Outro diferencial do finalista é o seu discurso firme contra a corrupção. Seu candidato a vice é o ex-policial Edman Lara, muito popular e considerado um “outsider” da política. Conhecido como “Capitão Lara”, ele ganhou notoriedade ao denunciar casos de corrupção dentro da corporação policial. Especialistas afirmam que sua presença na chapa ajudou a atrair votos.

Quem é quem no segundo turno

O azarão Rodrigo Paz Pereira, de 57 anos, nasceu em Santiago de Compostela, na Espanha, em 1967, enquanto seu pai estava exilado devido à ditadura na Bolívia, que durou até 1982. É filho da espanhola Carmen Pereira e do ex-presidente boliviano Jaime Paz Zamora.

Economista com formação em Relações Internacionais, Paz Pereira iniciou sua trajetória política há 23 anos. Já foi vereador, deputado, prefeito de Tarija (no sul do país) e atualmente é senador. Esta é a primeira vez que concorre à Presidência.

Do outro lado está Jorge Quiroga, de 65 anos, que foi presidente interino da Bolívia por um ano, entre agosto de 2001 e agosto de 2002, após a renúncia de Hugo Banzer.

Banzer, eleito em 1997, escolheu o jovem Jorge Quiroga, então com 37 anos, como seu vice-presidente.
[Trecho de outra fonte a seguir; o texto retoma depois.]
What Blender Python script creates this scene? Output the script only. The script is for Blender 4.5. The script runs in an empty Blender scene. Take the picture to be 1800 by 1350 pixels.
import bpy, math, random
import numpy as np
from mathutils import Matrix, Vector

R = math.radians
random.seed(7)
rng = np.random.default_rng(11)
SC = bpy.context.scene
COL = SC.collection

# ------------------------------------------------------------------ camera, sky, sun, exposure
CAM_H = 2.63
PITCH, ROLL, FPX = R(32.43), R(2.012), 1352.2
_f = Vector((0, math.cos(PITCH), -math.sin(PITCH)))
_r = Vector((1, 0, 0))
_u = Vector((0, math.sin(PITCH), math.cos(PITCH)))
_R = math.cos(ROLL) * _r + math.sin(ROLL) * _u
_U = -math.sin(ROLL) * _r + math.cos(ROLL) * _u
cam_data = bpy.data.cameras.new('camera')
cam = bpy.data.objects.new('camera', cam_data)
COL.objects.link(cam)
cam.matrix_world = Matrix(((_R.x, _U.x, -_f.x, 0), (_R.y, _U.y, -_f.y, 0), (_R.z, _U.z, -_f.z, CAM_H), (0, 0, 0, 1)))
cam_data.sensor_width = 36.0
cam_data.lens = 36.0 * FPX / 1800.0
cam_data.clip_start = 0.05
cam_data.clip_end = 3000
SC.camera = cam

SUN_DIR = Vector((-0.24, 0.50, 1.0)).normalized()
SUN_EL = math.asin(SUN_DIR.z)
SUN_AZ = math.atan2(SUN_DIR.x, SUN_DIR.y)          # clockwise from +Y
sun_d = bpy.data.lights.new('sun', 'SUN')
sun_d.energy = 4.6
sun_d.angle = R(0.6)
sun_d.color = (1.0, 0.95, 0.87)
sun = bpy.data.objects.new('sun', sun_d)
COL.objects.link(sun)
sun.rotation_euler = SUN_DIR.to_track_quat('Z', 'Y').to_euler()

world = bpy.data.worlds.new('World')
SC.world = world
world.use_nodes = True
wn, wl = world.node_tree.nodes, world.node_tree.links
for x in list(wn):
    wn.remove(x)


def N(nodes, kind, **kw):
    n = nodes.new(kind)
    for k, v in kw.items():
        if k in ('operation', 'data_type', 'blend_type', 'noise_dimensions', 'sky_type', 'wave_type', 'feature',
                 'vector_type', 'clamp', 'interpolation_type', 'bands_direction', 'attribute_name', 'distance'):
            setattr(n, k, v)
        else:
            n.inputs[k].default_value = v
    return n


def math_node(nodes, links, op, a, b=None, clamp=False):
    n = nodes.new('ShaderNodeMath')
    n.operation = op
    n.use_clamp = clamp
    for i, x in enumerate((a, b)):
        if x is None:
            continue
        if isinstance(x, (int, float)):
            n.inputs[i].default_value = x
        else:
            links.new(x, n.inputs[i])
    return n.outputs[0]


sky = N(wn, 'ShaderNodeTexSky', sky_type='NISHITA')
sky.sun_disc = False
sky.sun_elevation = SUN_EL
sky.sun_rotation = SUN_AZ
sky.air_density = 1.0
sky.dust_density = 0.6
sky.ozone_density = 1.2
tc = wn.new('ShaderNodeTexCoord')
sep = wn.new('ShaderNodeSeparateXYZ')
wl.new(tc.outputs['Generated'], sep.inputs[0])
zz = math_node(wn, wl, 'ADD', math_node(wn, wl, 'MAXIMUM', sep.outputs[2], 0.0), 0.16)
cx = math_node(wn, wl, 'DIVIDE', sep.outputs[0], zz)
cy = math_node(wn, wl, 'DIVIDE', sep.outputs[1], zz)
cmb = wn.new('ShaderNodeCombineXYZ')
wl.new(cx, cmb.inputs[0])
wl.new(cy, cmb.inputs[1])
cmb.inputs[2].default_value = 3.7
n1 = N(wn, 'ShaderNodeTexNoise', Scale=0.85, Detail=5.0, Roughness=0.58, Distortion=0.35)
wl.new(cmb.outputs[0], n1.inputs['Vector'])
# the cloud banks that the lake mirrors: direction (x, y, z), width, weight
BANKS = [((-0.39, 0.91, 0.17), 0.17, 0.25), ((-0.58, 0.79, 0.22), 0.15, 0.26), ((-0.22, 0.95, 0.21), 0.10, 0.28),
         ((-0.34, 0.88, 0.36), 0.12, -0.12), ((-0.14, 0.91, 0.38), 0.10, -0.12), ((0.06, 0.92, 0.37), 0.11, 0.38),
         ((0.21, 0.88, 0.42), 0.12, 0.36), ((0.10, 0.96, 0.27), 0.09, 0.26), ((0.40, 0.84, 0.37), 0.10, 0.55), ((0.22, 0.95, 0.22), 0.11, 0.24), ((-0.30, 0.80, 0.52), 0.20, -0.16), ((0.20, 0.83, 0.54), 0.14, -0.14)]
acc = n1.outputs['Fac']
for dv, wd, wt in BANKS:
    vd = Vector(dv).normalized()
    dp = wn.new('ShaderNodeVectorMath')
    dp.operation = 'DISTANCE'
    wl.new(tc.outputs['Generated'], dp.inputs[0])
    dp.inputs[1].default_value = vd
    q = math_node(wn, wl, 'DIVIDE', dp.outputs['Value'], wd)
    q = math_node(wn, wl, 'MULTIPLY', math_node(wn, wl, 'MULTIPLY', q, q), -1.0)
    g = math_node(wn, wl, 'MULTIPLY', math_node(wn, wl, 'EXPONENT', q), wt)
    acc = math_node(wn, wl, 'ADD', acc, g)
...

Antes de retornar ao poder pelas urnas, Banzer havia sido ditador – justamente durante o regime que forçou o exílio do pai de Paz Pereira.

Engenheiro e administrador de empresas, Tuto Quiroga iniciou sua carreira política como vice-secretário e depois ministro de Jaime Paz Zamora, pai de Rodrigo. Agora, disputa a Presidência contra o filho de seu antigo aliado, em sua quarta tentativa.